思うに作家には自分が一番書きたいものを書かせてはいけないと思うのである。
いつかコレを書きたい、その思いは作家の創作の原動力になる。書きたいものを自由に書けない新人を経て、本当に書きたいものを書ききったとき、作家はどうなるか? 多くの作家はそこで終わってしまうのだ。それまでの輝きを失ってしまうのである。
兄勉へのリスぺクトと野球をテーマにした漫画タッチを描いたあだち充、かつて月刊OUTやアニメックに、二足のわらじでアニパロを描いていたマイナー時代から一転して、メジャー誌少年サンデーにパトレイバーを描ききったゆうきまさみ、少女漫画誌でSFの連載という無謀な野望を胸に秘め、とうとうその野望をブルーソネットでなし崩し達成してしまった柴田昌弘、彼らは描きたいものを描いて終わってしまった作家たちだと思う。今は燃えカスだけで、細々と光り続けるのみなのだ。まあ、ゆうきまさみが今やってる「鉄腕バーディー」は思いのほか面白いけど、あれもリメイクだしなあ。
で、能田達規である。彼が 2001年から2004年にかけて少年チャンピオンで連載していた「ORANGE」は本当に彼が描きたかったものなのだろうと断言できる。「ORANGE」はJ2下位に低迷する貧乏クラブチームを舞台にした、画期的なサッカー漫画であった。そして、クラブを取り囲む詳細な描写、とりわけ南予オレンジを支えるサポの描写は、多くのサッカーファンから喝采を浴びた。「ORANGE」はその連載終盤を、とてつもないテンションで駆け抜けていき、大団円を迎える。
「ORANGE」はまさに大傑作であった。そして、それを完結させたとき、自分は作者である能田達規を心配した。この人はもう描けなくなってしまったのではないかと。事実、ORANGE終了から、充電期間を経て同じチャンピオン誌上で始まった「フットブルース」は半年もたずに終了した。

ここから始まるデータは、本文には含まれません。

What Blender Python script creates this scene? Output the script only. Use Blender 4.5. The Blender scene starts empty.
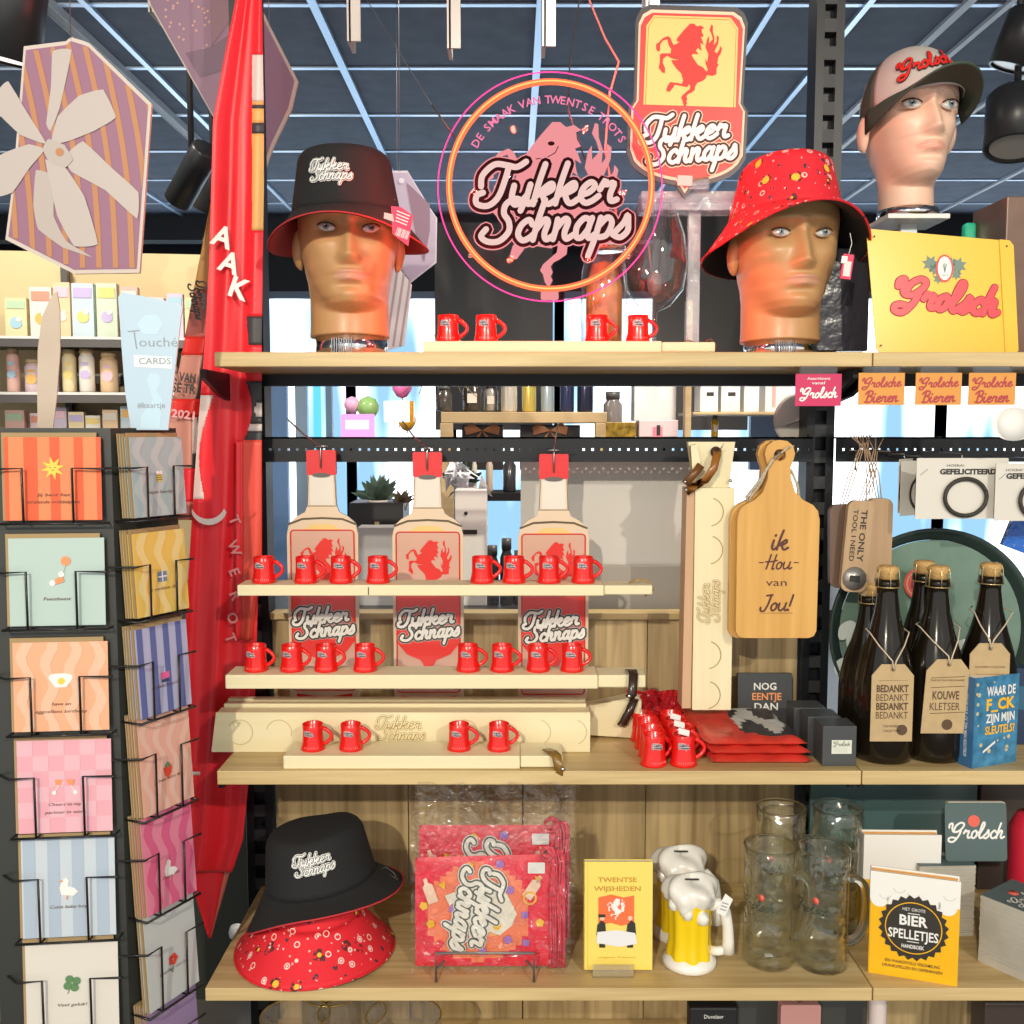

さて、長い前置きだったが、ここからが本題。なんかコミックバンチで能田達規が連載を開始したのである。舞台はJ2下位を低迷するクラブチーム上総オーレ。ってそれ「ORANGE」と一緒じゃん!とツッコむ人も多かろうと思うが、実はコレが全然違うのである。今回の主人公は、市役所からクラブチームに派遣された、公務員。そうこれはクラブチームの裏方のみにスポットを当てた作品なのだ。事実、連載第一回の51ページ中、試合の描写はわずか4ページ、っておい(笑) しかも、上総オーレの選手の名前が誰一人として判明しないまま、第一話が終了しているのである。
んじゃ、試合以外何をやっているのかというと、スポンサーの立て看板を並べたり、サポを誘導したり、横断幕をはる場所を間違えて叱られたりとか、そんなん延々やってるのだ。正直に感想を言う。この作品本当に大丈夫か?(笑)
のーさんも、青年誌を意識してか、持ち味であるジュベナイルな画風を変えて描いている。またクラブの裏方を主役にするストーリーは、サラリーマンをターゲットとするバンチの編集の意向もあるのだろう。にしても、どーかと思うけど。
ともあれ、この作品はのーさんが描きたいものを全て描ききれば、ORANGEに続く傑作となることだろう。それまで連載がもつか疑問だが。というわけで、ともぞうは読めヨ。